I agree with your premise. I certainly don't want or need canned music. I find it somewhat annoying. i would rather converse and interact with those around me during down time. But, someone, somewhere, somehow must think it IS good for business. I, like most others participating in this thread, am extremely curious as to the business decisions behind the entire game day experience, including but not limited to the choice of music.
I think the gameplay planning is just scattershot. I don't see any real plan, at least any that I can understand.
I always bring up the ND in game experience, but they do it extremely well. They do the same thing every opponent third down. They do the same thing every third down stop. They do the same thing on every ND first down. They do the same thing every time the opponent has a false start, offsides, etc. The PA guy knows what to do. The band leaders know what to do. The guy running the video board knows what to do. It is almost like they make a plan, then have gameplay planning/strategy sessions with all of the people involved so that they are all coordinated. Sarcasm intended. GT gameday looks haphazard.

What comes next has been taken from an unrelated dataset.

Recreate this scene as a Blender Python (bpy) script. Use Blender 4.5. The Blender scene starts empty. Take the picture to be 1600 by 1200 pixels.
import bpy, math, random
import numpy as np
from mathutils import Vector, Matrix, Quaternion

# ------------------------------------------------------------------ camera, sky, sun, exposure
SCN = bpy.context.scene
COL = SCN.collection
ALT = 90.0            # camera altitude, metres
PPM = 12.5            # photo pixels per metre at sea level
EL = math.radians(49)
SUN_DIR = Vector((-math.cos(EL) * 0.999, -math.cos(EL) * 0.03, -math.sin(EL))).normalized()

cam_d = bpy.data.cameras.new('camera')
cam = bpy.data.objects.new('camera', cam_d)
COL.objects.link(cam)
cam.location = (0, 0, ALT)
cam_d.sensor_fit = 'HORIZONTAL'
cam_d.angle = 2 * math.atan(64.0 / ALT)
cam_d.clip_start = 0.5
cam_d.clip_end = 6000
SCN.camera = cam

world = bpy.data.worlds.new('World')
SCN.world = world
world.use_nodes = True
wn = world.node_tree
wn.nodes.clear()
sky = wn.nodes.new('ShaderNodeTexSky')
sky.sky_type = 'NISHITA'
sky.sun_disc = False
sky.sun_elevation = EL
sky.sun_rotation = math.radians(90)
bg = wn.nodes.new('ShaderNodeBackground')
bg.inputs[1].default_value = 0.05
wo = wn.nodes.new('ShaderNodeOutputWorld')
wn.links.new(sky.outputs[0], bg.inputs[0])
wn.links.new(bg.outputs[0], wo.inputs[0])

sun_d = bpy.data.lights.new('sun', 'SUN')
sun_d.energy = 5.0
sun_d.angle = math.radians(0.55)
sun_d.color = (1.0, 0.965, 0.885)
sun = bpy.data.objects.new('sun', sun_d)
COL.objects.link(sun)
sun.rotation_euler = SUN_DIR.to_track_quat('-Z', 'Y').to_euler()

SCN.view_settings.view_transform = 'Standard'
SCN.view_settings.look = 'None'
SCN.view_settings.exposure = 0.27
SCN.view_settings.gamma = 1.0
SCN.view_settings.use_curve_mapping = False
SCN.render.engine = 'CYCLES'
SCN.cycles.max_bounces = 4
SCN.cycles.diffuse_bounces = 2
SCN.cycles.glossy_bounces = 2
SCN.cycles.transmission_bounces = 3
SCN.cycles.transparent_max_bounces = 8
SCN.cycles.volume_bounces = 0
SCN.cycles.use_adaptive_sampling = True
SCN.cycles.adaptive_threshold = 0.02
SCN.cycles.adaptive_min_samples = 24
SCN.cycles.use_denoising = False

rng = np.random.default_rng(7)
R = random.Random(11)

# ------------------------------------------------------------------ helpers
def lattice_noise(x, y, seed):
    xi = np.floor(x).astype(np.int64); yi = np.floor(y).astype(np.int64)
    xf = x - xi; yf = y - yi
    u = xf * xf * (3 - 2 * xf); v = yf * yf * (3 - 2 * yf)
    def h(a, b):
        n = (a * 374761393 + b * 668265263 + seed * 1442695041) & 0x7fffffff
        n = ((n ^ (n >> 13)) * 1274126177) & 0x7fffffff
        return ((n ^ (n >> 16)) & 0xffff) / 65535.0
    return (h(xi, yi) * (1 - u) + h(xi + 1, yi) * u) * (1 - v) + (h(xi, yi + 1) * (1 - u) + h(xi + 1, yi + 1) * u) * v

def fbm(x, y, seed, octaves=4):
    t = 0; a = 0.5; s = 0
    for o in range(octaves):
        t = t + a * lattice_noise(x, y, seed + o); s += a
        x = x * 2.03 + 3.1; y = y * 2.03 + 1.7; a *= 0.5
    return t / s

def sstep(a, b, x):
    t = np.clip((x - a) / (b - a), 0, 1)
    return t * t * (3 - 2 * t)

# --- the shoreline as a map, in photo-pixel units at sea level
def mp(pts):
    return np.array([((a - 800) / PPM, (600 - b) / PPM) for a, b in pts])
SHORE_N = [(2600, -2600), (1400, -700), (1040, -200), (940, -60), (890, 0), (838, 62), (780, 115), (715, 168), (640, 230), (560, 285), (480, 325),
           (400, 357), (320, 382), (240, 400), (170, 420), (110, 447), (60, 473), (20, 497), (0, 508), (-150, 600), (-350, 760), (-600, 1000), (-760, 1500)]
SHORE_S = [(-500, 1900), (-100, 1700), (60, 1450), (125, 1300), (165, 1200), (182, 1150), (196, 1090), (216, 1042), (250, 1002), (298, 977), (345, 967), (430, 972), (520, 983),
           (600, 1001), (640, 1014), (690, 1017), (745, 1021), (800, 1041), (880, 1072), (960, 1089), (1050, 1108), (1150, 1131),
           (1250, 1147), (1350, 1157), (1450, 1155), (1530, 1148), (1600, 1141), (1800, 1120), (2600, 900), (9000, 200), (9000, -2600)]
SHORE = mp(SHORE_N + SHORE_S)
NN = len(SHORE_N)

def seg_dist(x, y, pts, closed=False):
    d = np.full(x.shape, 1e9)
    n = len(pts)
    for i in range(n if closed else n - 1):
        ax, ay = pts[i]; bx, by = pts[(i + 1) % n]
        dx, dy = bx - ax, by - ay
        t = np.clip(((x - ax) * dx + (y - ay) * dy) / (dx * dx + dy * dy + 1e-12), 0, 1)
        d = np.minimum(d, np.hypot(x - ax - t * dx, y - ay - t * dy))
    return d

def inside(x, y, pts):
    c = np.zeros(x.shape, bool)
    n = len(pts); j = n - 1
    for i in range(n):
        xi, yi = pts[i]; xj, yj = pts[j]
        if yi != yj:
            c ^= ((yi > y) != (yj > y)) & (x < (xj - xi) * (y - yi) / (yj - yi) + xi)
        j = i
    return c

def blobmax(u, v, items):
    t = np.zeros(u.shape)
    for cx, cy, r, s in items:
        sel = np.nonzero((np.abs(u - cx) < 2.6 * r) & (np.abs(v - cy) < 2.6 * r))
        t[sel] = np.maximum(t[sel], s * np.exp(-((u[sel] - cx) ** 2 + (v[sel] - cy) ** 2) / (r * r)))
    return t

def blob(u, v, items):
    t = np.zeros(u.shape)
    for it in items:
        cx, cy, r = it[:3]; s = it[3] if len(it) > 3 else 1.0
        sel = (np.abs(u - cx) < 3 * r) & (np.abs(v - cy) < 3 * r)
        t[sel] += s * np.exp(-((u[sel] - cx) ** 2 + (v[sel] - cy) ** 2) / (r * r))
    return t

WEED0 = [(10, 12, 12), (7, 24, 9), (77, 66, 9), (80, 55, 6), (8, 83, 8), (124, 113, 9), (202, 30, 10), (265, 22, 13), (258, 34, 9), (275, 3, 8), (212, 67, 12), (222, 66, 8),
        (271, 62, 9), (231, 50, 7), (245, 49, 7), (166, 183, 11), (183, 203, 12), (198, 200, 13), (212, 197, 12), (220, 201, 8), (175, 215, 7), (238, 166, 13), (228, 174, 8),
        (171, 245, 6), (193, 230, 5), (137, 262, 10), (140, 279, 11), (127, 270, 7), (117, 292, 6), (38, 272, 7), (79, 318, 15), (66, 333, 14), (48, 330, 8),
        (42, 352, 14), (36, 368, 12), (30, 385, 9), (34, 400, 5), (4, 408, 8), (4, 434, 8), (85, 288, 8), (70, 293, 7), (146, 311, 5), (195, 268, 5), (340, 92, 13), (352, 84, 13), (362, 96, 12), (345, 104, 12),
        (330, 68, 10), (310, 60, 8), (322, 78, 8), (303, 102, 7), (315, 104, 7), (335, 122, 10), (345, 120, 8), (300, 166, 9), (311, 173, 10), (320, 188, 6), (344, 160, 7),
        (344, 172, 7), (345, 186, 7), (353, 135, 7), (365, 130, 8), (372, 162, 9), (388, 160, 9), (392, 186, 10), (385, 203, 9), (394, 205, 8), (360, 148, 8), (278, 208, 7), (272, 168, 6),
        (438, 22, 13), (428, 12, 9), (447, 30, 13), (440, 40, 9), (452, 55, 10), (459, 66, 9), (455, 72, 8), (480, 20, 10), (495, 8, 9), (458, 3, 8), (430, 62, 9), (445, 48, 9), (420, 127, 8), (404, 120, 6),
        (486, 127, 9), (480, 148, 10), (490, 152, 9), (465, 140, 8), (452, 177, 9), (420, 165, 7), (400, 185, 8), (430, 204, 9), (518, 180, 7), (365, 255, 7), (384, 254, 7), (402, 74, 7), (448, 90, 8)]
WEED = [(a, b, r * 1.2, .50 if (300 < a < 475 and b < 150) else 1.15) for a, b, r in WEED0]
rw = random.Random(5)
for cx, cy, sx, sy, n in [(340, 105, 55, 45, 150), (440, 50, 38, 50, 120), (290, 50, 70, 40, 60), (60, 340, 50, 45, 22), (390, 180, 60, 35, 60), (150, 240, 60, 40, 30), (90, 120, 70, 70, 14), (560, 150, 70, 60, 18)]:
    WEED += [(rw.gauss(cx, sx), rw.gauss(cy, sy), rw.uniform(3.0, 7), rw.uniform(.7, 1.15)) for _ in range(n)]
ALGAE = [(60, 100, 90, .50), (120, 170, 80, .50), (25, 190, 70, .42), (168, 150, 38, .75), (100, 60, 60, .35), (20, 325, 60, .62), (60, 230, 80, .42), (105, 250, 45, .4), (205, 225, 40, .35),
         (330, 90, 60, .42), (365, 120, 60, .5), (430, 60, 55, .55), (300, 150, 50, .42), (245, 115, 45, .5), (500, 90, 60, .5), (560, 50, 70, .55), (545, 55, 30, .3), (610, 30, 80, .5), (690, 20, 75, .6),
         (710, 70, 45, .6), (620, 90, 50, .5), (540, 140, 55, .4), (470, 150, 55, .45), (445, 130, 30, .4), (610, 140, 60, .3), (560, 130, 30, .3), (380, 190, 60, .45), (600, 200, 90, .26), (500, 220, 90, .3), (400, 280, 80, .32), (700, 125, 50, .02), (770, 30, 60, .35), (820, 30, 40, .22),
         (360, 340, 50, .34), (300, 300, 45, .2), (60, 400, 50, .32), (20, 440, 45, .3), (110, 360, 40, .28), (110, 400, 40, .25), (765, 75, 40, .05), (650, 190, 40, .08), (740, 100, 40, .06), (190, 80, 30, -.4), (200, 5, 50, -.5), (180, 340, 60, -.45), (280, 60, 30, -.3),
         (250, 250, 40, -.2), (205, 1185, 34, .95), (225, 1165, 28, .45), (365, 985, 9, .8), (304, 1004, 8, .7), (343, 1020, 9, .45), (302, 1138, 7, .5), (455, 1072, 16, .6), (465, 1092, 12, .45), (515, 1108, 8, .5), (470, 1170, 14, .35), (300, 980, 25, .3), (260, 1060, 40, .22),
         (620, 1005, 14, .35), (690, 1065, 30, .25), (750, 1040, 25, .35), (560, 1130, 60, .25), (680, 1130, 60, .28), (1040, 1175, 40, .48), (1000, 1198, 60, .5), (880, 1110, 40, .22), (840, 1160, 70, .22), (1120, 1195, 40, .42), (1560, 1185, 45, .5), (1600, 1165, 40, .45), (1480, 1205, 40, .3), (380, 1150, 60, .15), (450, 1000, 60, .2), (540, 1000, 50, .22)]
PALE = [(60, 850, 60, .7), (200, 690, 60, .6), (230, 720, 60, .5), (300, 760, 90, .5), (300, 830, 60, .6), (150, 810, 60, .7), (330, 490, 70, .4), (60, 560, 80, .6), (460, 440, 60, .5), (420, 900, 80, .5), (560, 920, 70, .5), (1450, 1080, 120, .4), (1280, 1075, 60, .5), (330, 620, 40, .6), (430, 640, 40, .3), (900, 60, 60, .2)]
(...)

Have the band play chords, and have the PA guy scream "it's third down", but play a history video of GT defense stopping offensive plays. When the defense is able to hold, play celebratory pumped in music with further back videos of the GT defense stopping an offensive play while fans are on their feet and screaming. Have text to thank the fans for helping the defense stop the opponent. Whatever it is, do that every single third down. Have everyone in the stadium know that is what will happen on third down. That won't make the game any more interesting to a fifty year old who has had season tickets for twenty five years, but it could help build fans it is seven year olds who are currently sleeping and paying more attention to their frozen lemonade than the game.
The video replays at ND come directly from the NBC staff. Why can't GT pay for an extra person to be with the ESPN crew to put together professional replays from the actual TV cameras? I don't know if they use students in an audio/video club, or how they get the replays currently, but the quality should be much better than what we have now.